BEFORE throwing $$$$ check the actual vacuum. Have to look up the "spec.", I would GUESS 15", give or take.

This will show that the vacuum pump is working, reservoir is intact, the lines aren't leaking, and that the booster hasn't failed in a way that it's leaking and vacuum can't be built up.

Some years back a customer with a "tonner" had poor brakes and the light lit on the dash, turned out to be that the vacuum reservoir (a Ford "tomato juice can" special) had a pinhole rusted in it.

I don't know if yours is set up that way/what reservoir is used, but in any case I would start with a vacuum gauge.

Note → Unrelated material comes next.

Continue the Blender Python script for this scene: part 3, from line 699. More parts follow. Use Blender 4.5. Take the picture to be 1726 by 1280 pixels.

Also, is the brake/low vacuum light in the dash working?
 
Are your rear brakes properly adjusted? And are they working properly and in decent shape ( good amount of lining, drums not worn beyond spec?)
 
One other thing to check, My '88 f450 has a proportioning valve on the rear axle to apply more stopping power to the rear the heavier the load. There is an arm that connects the valve to to the frame [ more weight more fluid flow] Mine was out of adjustment. just saying....
 
Check the diameter of the rear drums.If they are worn out you only use a small part of the shoe,I fought one of the local schools over the problem with their E350 bus. That thing would not stop for anything till I put new drums on it, it stopped, and then I sent them the bill(before they said it was too much money) To check a booster,shut the motor off pump the brake pedal 3 or 4 times,hold the pedal down and start the truck. If the pedal goes down, the booster is working. This is the book way to test a vacuum booster. Make sure the wheel cylinders are not frozen from rust,if the parking brake is hanging up in the drum you will never be able to adjust the brakes correctly either. With the drum off you will see a steel bar running between the shoes below the wheel cyl and above the axle. That is the mechanical bar that makes the parking brake work,it has a spring on one end. That bar has to be able to move back and forth when you try to move it,if it doesn't you will never get the brakes to work right.
 
Check vacuum pressure, check in a couple different places and with/without lines connected (booster, HVAC etc). I'm not sure if there is an actual spec or not, I remember seeing 24-26 in.Hg. I would probably consider anything under 20 in.Hg to be low. If you have low readings, check directly at the pump, and see if increased RPM changes it. Increased RPM should not be needed to get a better vacuum pressure reading, but it might indicate a vacuum leak or weak pump.